Tahun 2017 ini Buffon sudah genap berusia 39 tahun. Buffon yang tak lagi muda itu tetap memelihara semangat untuk meraih yang terbaik bagi Juventus. Dalam karirnya, Scudetto, Coppa Italia dan Gelar Piala Dunia sudah direngkuhnya, hanya gelar Liga Champions yang masih dalam mimpinya..
Memang trofi Liga Champions adalah sebuah lubang kecil dalam karir Buffon. Buffon pernah begitu dekat dengan gelar juara Liga Champions. Namun, dua kali menembus final, kiper Juventus itu harus puas menjadi runner-up, pada tahun 2002/2003 dan 2014/2015.
“Gelar juara Liga Champions akan sangat berarti bagi saya. Itu akan jadi kebahagiaan terbesar dalam karier saya, bersama-sama dengan Piala Dunia (2006), karena itu hampir merupakan sebuah penghargaan untuk akhir dari jalan yang sangat sulit dengan keberanian, keras kepala, dan kerja keras," ucap Buffon akan mimpinya tersebut.
Keberanian, keras kepala dan kerja keras memang diperlihatkan oleh Buffon selama 16 tahun berseragam Juventus, dan banyak pihak yang merasa inilah saat yang tepat bagi Buffon untuk meraih trofi Liga Champions untuk segala pengabdiannya tersebut. Sekarang atau tidak sama sekali, begitu kira-kira.
"Buffon pantas mendapatkan gelar ini (Liga Champions). Saya juga ingin melihat dia memenangi Ballon d'Or berikutnya," ucap mantan pemain Barcelona Xavi.
Buffon bersama Juve sudah di final Liga Champions musim ini. Pertaruhan Buffon untuk meraih “Si Kuping Besar” akan dibuktikan pada 4 Juni nanti kala Juve melawan Real Madrid.
Apakah Buffon akan meraihnya nanti? Belum ada yang dapat memastikan. Namun meskipun begitu, tidak dapat dipungkir bahwa banyak hal baik yang telah diwariskan oleh Buffon bukan saja bagi Juventus tetapi bagi dunia sepak bola itu sendiri.

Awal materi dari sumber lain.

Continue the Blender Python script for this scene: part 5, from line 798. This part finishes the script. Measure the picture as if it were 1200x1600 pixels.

Tanpa disadari, Buffon meninggalkan banyak warisan penting. Buffon telah membuat nilai kesetiaan, kerja keras itu menular kepada para pemain yang lebih muda pada saat bersama-sama. Salah satunya Giorgio Chiellini yang sekarang berubah menjadi tembok tebal di lini pertahanan Juventus. Chiellini menganggap Buffon adalah inspirasi baginya dan kunci sukses Juve hingga saat ini.
Soal kepemimpinan, rival Buffon di AS Roma, Daniel De Rossi mempunyai pendapat sendiri. "Buffon punya mental juara dan mentalitas yang luar biasa. Dia adalah pemain yang selalu ingin menang, bahkan di setiap latihan," ujar De Rossi. "Dia adalah nilai yang hebat di dalam lapangan maupun dalam ruang ganti," tambah gelandang senior timnas Italia ini.

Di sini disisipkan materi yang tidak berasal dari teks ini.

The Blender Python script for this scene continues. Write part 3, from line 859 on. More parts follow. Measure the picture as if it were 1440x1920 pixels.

Bintang Juve era sekarang, Dybala juga ikut berkomentar. "Buffon adalah pemimpin. Pertama kali bertemu dia, saya sangat kagum. Dia memperlihatkan hasrat besar untuk berkembang dan ingin menang," ungkapnya pemain yang dijuluki La Joya ini.
Senior yunior merasakan apa yang telah dilakukan Buffon di dalam dan di luar lapangan. Buffon tak tinggi hati dengan segudang pujian ini, semakin di atas Buffon semakin merendah. “Jika Anda tetap rendah hati, tidak ada mimpi yang tak terjangkau”ujar Buffon.

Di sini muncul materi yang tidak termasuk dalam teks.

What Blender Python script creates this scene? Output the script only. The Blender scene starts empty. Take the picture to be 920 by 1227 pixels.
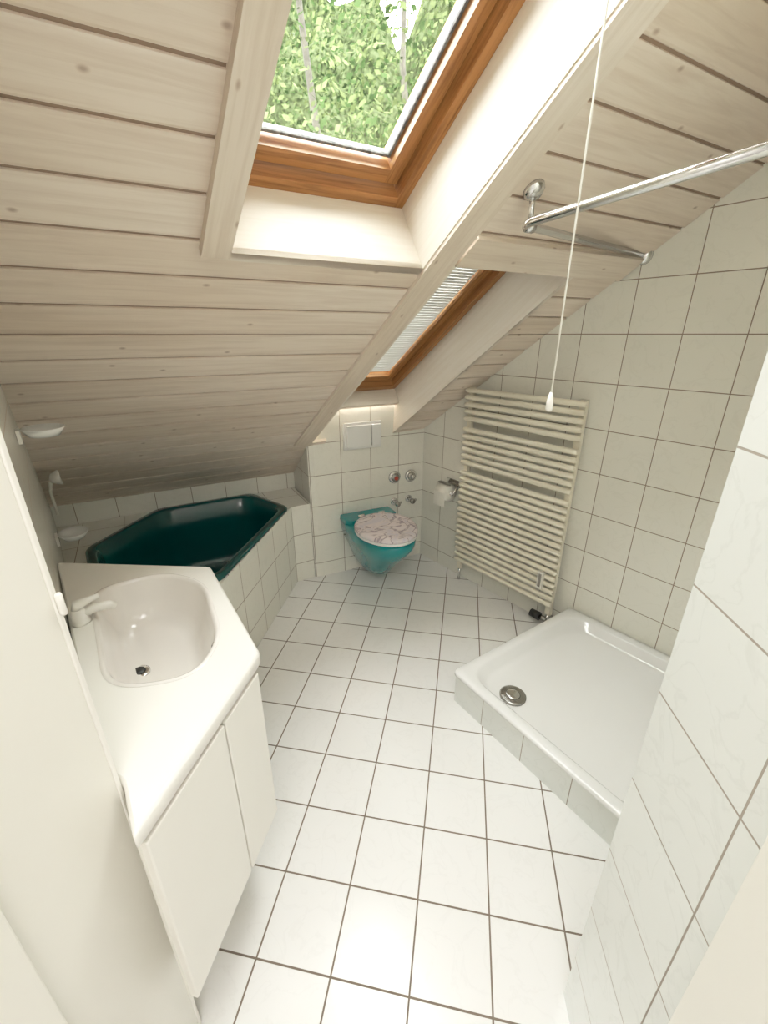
import bpy, math, random
from mathutils import Vector, Matrix, noise
from mathutils.geometry import tessellate_polygon
random.seed(7)
S=1.5
D=math.radians
# ------------------------------------------------------------------ materials
def mat(name,col=(0.8,0.8,0.8),rough=0.5,metal=0.0,coat=0.0):
    m=bpy.data.materials.new(name); m.use_nodes=True
    b=m.node_tree.nodes['Principled BSDF']
    b.inputs['Base Color'].default_value=(*col,1); b.inputs['Roughness'].default_value=rough
    b.inputs['Metallic'].default_value=metal
    b.inputs['Coat Weight'].default_value=coat
    return m
def noisy(name,c1,c2,scale=8,rough=0.5,metal=0.0,coat=0.0,bump=0.0,stretch=(1,1,1)):
    m=mat(name,c1,rough,metal,coat); nt=m.node_tree; N=nt.nodes; L=nt.links
    b=N['Principled BSDF']
    tc=N.new('ShaderNodeTexCoord'); mp=N.new('ShaderNodeMapping'); mp.inputs['Scale'].default_value=stretch
    nz=N.new('ShaderNodeTexNoise'); nz.inputs['Scale'].default_value=scale; nz.inputs['Detail'].default_value=5
    cr=N.new('ShaderNodeValToRGB'); cr.color_ramp.elements[0].color=(*c1,1); cr.color_ramp.elements[1].color=(*c2,1)
    cr.color_ramp.elements[0].position=0.35; cr.color_ramp.elements[1].position=0.65
    L.new(tc.outputs['Object'],mp.inputs[0]); L.new(mp.outputs[0],nz.inputs['Vector']); L.new(nz.outputs['Fac'],cr.inputs[0]); L.new(cr.outputs[0],b.inputs['Base Color'])
    if bump:
        bp=N.new('ShaderNodeBump'); bp.inputs['Strength'].default_value=bump; bp.inputs['Distance'].default_value=0.002
        L.new(nz.outputs['Fac'],bp.inputs['Height']); L.new(bp.outputs[0],b.inputs['Normal'])
    return m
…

"Pada setiap laga, saya ingin menunjukkan bahwa saya pantas bermain di level ini meskipun usia saya sudah tua. Saya ingin bekerja keras setiap hari untuk mencapai tujuan ini. Saat saya pensiun nanti, saya ingin orang sedih dengan keputusan itu," tambah Buffon.
Artinya apa? Jikalau akhirnya Buffon mengakhiri karirnya tanpa trofi Liga Champions pun, Buffon tetaplah seorang pewaris sejati. Warisannya untuk sepak bola tidak akan sebanding dengan trofi apapun. Warisan memang tak harus sebuah trofi. Terimakasih Buffon!